=== What the task requires ===
Print the whole listing exactly.

=== Dataset excerpt ===
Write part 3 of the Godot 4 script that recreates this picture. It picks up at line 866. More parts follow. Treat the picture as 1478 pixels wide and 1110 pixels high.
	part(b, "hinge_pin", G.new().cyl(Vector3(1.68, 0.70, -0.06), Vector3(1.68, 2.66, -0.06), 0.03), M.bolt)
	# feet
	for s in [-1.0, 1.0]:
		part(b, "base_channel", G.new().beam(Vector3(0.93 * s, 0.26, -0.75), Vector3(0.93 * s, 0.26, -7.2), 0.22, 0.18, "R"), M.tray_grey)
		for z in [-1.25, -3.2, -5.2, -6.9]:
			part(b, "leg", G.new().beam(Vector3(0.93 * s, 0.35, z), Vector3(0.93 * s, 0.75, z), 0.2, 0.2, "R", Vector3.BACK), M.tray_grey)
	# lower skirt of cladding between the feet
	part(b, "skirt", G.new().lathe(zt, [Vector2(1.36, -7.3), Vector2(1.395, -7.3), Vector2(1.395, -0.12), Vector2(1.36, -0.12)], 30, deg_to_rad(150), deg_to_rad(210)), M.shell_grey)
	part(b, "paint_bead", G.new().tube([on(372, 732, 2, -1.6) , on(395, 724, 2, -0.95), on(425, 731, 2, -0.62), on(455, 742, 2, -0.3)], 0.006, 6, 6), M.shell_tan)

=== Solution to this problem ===
Write part 3 of the Godot 4 script that recreates this picture. It picks up at line 866. More parts follow. Treat the picture as 1478 pixels wide and 1110 pixels high.
	part(b, "hinge_pin", G.new().cyl(Vector3(1.68, 0.70, -0.06), Vector3(1.68, 2.66, -0.06), 0.03), M.bolt)
	# feet
	for s in [-1.0, 1.0]:
		part(b, "base_channel", G.new().beam(Vector3(0.93 * s, 0.26, -0.75), Vector3(0.93 * s, 0.26, -7.2), 0.22, 0.18, "R"), M.tray_grey)
		for z in [-1.25, -3.2, -5.2, -6.9]:
			part(b, "leg", G.new().beam(Vector3(0.93 * s, 0.35, z), Vector3(0.93 * s, 0.75, z), 0.2, 0.2, "R", Vector3.BACK), M.tray_grey)
	# lower skirt of cladding between the feet
	part(b, "skirt", G.new().lathe(zt, [Vector2(1.36, -7.3), Vector2(1.395, -7.3), Vector2(1.395, -0.12), Vector2(1.36, -0.12)], 30, deg_to_rad(150), deg_to_rad(210)), M.shell_grey)
	part(b, "paint_bead", G.new().tube([on(372, 732, 2, -1.6) , on(395, 724, 2, -0.95), on(425, 731, 2, -0.62), on(455, 742, 2, -0.3)], 0.006, 6, 6), M.shell_tan)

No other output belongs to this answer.